8. In the IT Appeal before us, the appellant has raised the following questions of law:
(1) Did not the Appellate Tribunal err in law in restoring the addition of Rs.54,91,753 deleted by the CIT(A), mechanically without ascertaining whether payments were made within due date or not and without entering a finding as to whether Sec.36(1)(va) is applicable or not on the facts and circumstances of the case?
(2) Did not the Tribunal err in not having given weight to the Apex Courts ruling dismissing the SLP filed against the judgment whereby High Court of Rajasthan held that, employees contribution if paid within due date of filing of Return of Income u/s.139(1) are allowable?
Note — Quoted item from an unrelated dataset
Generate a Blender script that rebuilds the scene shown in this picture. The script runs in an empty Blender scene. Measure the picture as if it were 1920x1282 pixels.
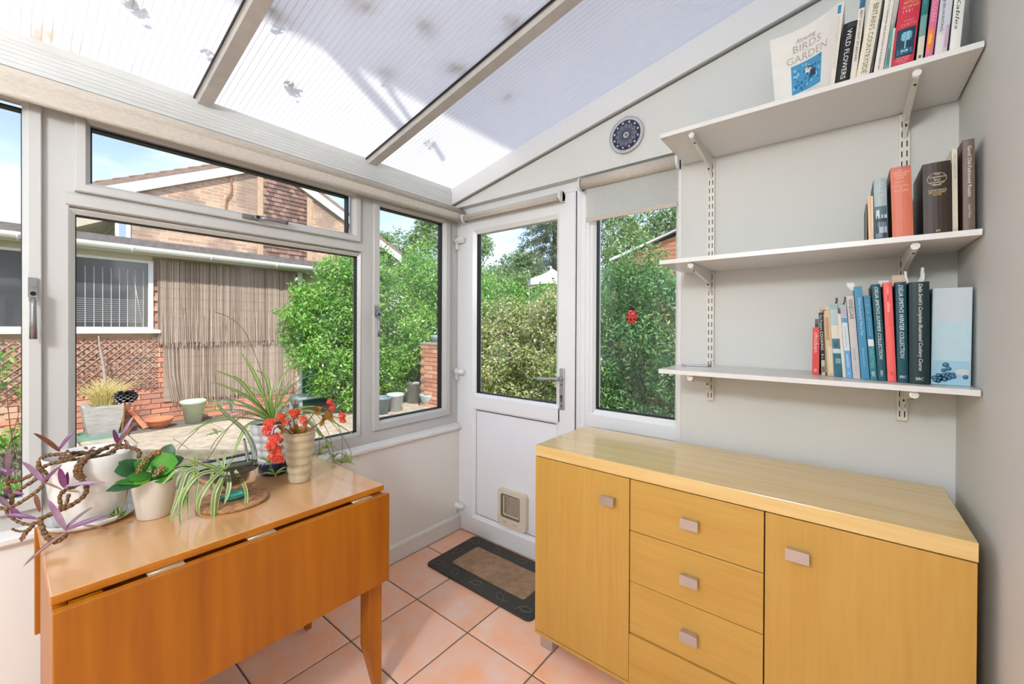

(3) Did not the Tribunal err in not holding that the non obstante clause of Sec.43 B make it mandatory to allow deduction of actual payments made to Employees Contribution as per the provisions contained in that section?
(4) Should not the Appellate Tribunal have held that Sub Section (6) of Section 194 C is squarely applicable to the sums paid to Transport Contractors?
(5) Did not the Appellate Tribunal err in law in not finding that Sec.40(a)(ia) is not applicable to assessee’s payments made to Transport Contractors?
(6) Did not the Tribunal err in remanding the matter to AO, to verify the agreements entered between Contractors and assessee, when the statute prescribes furnishing of only PAN of Transport contractors for claiming deduction?
(7) Did not the Tribunal err in not holding that Sec.40(a)(ia) is applicable only to amounts outstanding as payable as on 31.03.2013?
In the light of the discussions above, we dispose the IT Appeal by answering question Nos.1, 2, and 3 against the assessee and in favour of the revenue and question Nos.4, 5, 6, and 7 in favour of the assessee and against the revenue.
The I.T Appeal is disposed as above.